We see more films about the sorry state of filmmaking in developing countries than we see films from developing countries, which may account for the sorry state. The immediate precedent for this week's Talking About Trees would be 2017's The Prince of Nothingwood, that quirky character study of a titan of the Afghan film business, unknown everywhere else. Suhaib Gasmelbari's new documentary, produced by the great Chadian director Mahamet-Saleh Haroun and bolstered by a crew uniting European and African technicians, introduces us to four greying lions of the Sudanese cinema, which enjoyed a brief flowering in the 1970s before its slow and steady decline: what happens when a country has minimal investment, scant stability and - as the opening navigation of a blackout underlines - only fitful electricity, that lifeblood of the audiovisual industry. Gasmelbari's interest lies in what these men are doing now, long after the last of them has shouted cut. An appearance on a radio arts forum offers some context for the gardening leave they find themselves on; otherwise, they're left to sweep their modest offices (no sprawling Bel Air mansions with adjacent swimming pools for these guys), revisit the sites of past glories, and make sporadic raids on the archives to see if any of their Seventies work has survived. At one point, we see one of the group cracking open a trunk containing VHS copies of both Truffaut's Le Peau Douce and the Matthew Broderick romcom The Night We Never Met: put it together with the later scene in which the local kids extol the virtues of Salman Khan and Amitabh Bachchan, and you're struck by the fact films have a funny, haphazard way of travelling. You never know what's going to show up where. Our heroes do, however, have a plan of sorts: to restore and reopen an abandoned cinema. If they can't make films, they can at least cultivate somewhere to show them. One reassuring constant of darkness: how it always allows for a possibility, slim as it may be, of light.
Gasmelbari's opening - the men filming one another, in the absence of resources to film anyone or anywhere else - looks a little stagy, forced as introductions can be, but Talking About Trees soon settles into an observational mode, quietly unfolding the logistics of this operation, and what cinema means to those carrying it out. These are citizens of the world, to borrow a phrase: cinephiles who studied in Germany and the USSR, where they were exposed to the kind of films they presumably wouldn't have seen back home, and then returned to Sudan to initiate a new wave that never quite came together. (Ripples of their directorial handiwork punctuate the film.) There's an obvious poignancy in seeing these now-sixtysomethings mulling over their youthful ambitions, and yet the main thrust of the cinema restoration is positive, forward-looking: they're putting down roots, building something, leaving a concrete legacy behind.
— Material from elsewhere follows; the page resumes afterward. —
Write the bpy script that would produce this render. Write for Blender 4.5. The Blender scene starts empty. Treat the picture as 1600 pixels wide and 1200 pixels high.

Gasmelbari has a gift for resonant framing, alighting upon his subjects as they wait around outside a cinema that is so much bigger than them, and then in backrooms littered with tossed reels of celluloid. (Preservationists will either jump for joy or weep tears at the waste.) His own footage sometimes seems as quotidian as a morning makeover show, documenting meetings with businessmen and calls being put in to hire firms; we're never allowed to lose track of the fact it takes money to turn your dreams into reality. Elsewhere, though, he lends a poetry and magic to what's effectively the filming of a small community project. Talking About Trees is a useful reminder that, even empty, the cinema is a great location, full of ghosts and spectres - half-glimpsed shimmers - but also anticipation and transformational promise. That's why the guys name their cinema The Revolution; it may also be why what happens in the film's final third happens in the final third. No spoilers, but safe to say this was not the Cinema Paradiso ending anyone - not the film's subjects, not its maker, nor perhaps the audience - might have expected. That's how the world turns sometimes, though, and if it doesn't jolt Western viewers - sat in a cosy seat in one of several air-conditioned screens, with a choice of flavoured kettle chips within easy reach - into some awareness of their very considerable privilege, I suspect that nothing will.
Talking About Trees opens in selected cinemas from today.